Sunday, March 22, 2009
Road map - gold stocks versus S&P 500
The outperformance of gold stocks relative to the S&P 500 has just begun a new multi-year bull leg up, meaning gold miners will dramatically outperform the stock market for the remainder of this general stock cyclical bear market. Below is a 10 year monthly ratio chart of the $HUI gold miner index divided by the S&P 500 showing the "big picture" trend:
This new multi-year leg up in gold miners while the general stock market tanks should result in an even more dramatic outperformance than the 2000-2003 period, as the fundamentals are more bullish for gold miners and more bearish for general stocks than during the last general stock cyclical bear market in 2000. History is repeating itself again, as gold stocks shine during secular bear markets in general stocks.
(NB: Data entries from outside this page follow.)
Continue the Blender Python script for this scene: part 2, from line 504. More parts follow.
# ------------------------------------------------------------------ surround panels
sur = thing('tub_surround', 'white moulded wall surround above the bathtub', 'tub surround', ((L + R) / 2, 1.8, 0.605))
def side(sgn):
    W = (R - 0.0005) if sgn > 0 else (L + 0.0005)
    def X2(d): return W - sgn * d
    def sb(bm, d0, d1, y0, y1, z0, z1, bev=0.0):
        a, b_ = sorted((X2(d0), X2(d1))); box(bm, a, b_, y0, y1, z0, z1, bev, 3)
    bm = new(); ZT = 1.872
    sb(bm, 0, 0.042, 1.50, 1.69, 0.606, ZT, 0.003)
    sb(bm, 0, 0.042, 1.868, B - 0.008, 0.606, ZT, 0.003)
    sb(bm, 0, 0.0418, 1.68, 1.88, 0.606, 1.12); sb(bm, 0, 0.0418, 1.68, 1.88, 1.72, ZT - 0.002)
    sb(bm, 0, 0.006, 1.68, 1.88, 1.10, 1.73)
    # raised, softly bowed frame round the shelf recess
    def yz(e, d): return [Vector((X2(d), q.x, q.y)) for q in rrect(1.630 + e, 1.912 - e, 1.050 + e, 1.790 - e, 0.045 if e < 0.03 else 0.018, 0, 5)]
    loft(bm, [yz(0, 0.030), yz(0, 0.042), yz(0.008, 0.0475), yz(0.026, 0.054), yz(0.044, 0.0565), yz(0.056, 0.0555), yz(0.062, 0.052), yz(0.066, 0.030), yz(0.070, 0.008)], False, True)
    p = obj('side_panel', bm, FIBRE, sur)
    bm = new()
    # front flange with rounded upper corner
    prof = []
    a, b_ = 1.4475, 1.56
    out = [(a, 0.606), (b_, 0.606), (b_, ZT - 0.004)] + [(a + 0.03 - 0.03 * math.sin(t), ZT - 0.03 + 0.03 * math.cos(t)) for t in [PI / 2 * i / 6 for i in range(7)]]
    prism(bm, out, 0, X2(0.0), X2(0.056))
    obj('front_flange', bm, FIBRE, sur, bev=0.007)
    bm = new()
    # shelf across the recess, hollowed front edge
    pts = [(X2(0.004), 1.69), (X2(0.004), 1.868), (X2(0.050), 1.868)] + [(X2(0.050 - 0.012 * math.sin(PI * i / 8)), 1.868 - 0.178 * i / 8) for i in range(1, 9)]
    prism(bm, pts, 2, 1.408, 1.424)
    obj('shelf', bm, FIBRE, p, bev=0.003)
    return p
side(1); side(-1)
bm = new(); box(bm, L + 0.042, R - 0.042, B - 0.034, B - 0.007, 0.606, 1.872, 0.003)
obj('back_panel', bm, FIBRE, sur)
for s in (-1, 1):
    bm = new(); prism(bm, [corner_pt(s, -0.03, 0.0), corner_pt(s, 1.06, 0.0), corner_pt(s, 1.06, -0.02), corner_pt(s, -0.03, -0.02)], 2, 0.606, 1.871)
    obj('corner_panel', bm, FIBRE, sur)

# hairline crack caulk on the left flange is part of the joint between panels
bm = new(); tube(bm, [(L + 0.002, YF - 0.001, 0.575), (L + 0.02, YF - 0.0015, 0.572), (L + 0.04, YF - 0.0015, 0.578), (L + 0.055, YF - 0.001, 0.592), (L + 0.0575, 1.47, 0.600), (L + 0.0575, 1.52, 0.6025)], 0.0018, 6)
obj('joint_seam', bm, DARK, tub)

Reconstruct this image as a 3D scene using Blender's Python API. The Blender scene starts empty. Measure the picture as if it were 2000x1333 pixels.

By the way, gold stocks will outperform the gold price during this period as well, just like last time (i.e. 2000-2003):
The return for the S&P 500 (ignoring dividends) from the secular top of the last bull market in 2000 to Friday's close is roughly negative 50%. For the $HUI (ignoring dividends), it is positive 710%. Neither the secular bear market in general stocks nor the secular bull market in gold stocks is over by a long shot. In fact, the biggest gains for gold stocks during the last depression came during the first cyclical bull market after the 1929-1932 bear (see chart below, stolen from www.gold-eagle.com)!
One of the reasons I am trading gold miners is because though they will markedly outperform general stocks, they are not immune from big legs down in the general stock market and will have sharp corrections after bull runs up for this reason. I plan on getting out of gold stocks in the next 4-8 weeks, as I believe we have started the final short-term bull thrust for this intermediate-term leg up in gold stocks and the top will be in this April or May. An intermediate-term correction through the summer should then occur and lead to a new intermediate term leg up in gold stocks this fall.
Once I think the intermediate-term top in gold stocks is in this spring, which should correspond with an intermediate-term top in general stocks, I will be looking to short weak-looking stocks (and yes, I will short gold and/or silver stocks if they look ripe for it) in anticipation of a fresh bear market plunge in all equities.